I GOT a Facebook friend request a week ago and accepted with a smile and a tear. But work and family pressure got the better of me, and I didn’t acknowledge the request, not even with an emoticon, even though I did know who the request was from.

The surname is different, she lives on the other side of the world, but she is my very first best friend – Gail Williams (who now goes by the surname Nilsen).

On Thursday evening Gail posted decades-old pictures on my wall, photographs of my grandparents, my mom, my sisters and I with Gail, and the memories came flooding back.

My two sisters and I were born in my grandparents’ house in Loerieweg, Bridgetown, Athlone. The Williams family lived next door.

Uncle Jan kept all manner of animals, including goats and doves.

The youngest daughter in the house became my, and my sisters Renee and Nadia’s, first best friend.

I would like to think that we were formidable even back then, wearing cool hipster pants, giving the adults a run for their money and insisting that our hair be left untamed, but I was the shy retiring type and my hair was untamed without any insistence.

I was happiest with Gail, playing in the sand, checking out the goats and wondering if Uncle Jan actually ate his pigeons. They did offer us goat’s milk – we were hipsters.

Our road faced a tract of land and a river which bordered the Nantes – a large open park.

It was not unusual to see cows grazing opposite the road. They never bothered us much, until one day a couple of cows, back then I would have said an entire herd, ambled over the road and right into our front garden.

If you ask me now what we were doing moments before that I would honestly say we must have been playing in the sand. Screams rang out; how do you tell little girls that cows are not going to hurt you.

We were inconsolable. They were big cows, chomping the grass and flowers, inching closer to my grandma’s prized purple Christmas (hydrangea) flowers.

According to those who remember, the cow herd was right there, with his long black sweep, herding the cows across the road, back to their plot of grazing land.

Calm was restored and we went right back to playing our game. Often the Johns sisters would knock on the Williams’s door.

Aunty Stella would usher us in and there we would stay, playing housy-housy when it rained or climbing one of the trees in their garden.

I was about five when we moved to Mitchells Plain, but we went back often to visit my grandparents and to play with Gail.
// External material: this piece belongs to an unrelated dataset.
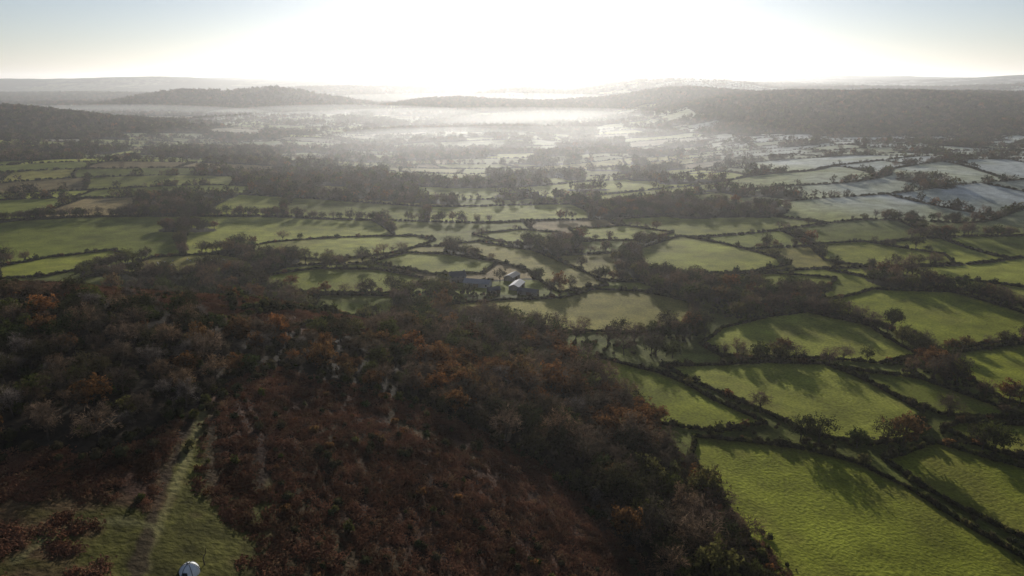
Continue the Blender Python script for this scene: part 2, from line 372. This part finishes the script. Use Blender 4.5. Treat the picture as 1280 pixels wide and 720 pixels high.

When my grandparents died, so too did our bond.

Over the years there have been a few best friends; my second best friend, Gadija, I made on my first day of school – it was a friendship that lasted for decades, until she died eight years ago.

Today, I have a handful of friends who’ve stuck by me through thick and thin, friends I can’t imagine my life without.

So when Gail popped up on Facebook I was so thrilled, here she was after all these many years, still as beautiful and bubbly as ever.

She lives in Norway, is a special-needs teacher and a hobby cook. (In my mind that means watching a whole lot of the cooking channel and then insisting that chicken should first be brined and that lamb should only ever be slow-roasted.)

Her life sounds wonderful, she lives in a tiny village surrounded by mountains; okay I want to remind her, there are many tiny villages in the Cape so she should just come home now.

I giggle when she writes that the closest place to get a cup of coffee is the local petrol station; when we grew up the closest cup of coffee was in our mother’s houses and it was the cheap instant variety.

She’s chatting to me while she and her partner are bundled in their winter woolies on their way to have coffee, 35km away from their house.

Meanwhile I complain that the reason I don’t go out is because Mitchells Plain is too far from everything else.

But at least she misses Cape Town’s beaches and the madness you can only get in the Mother City.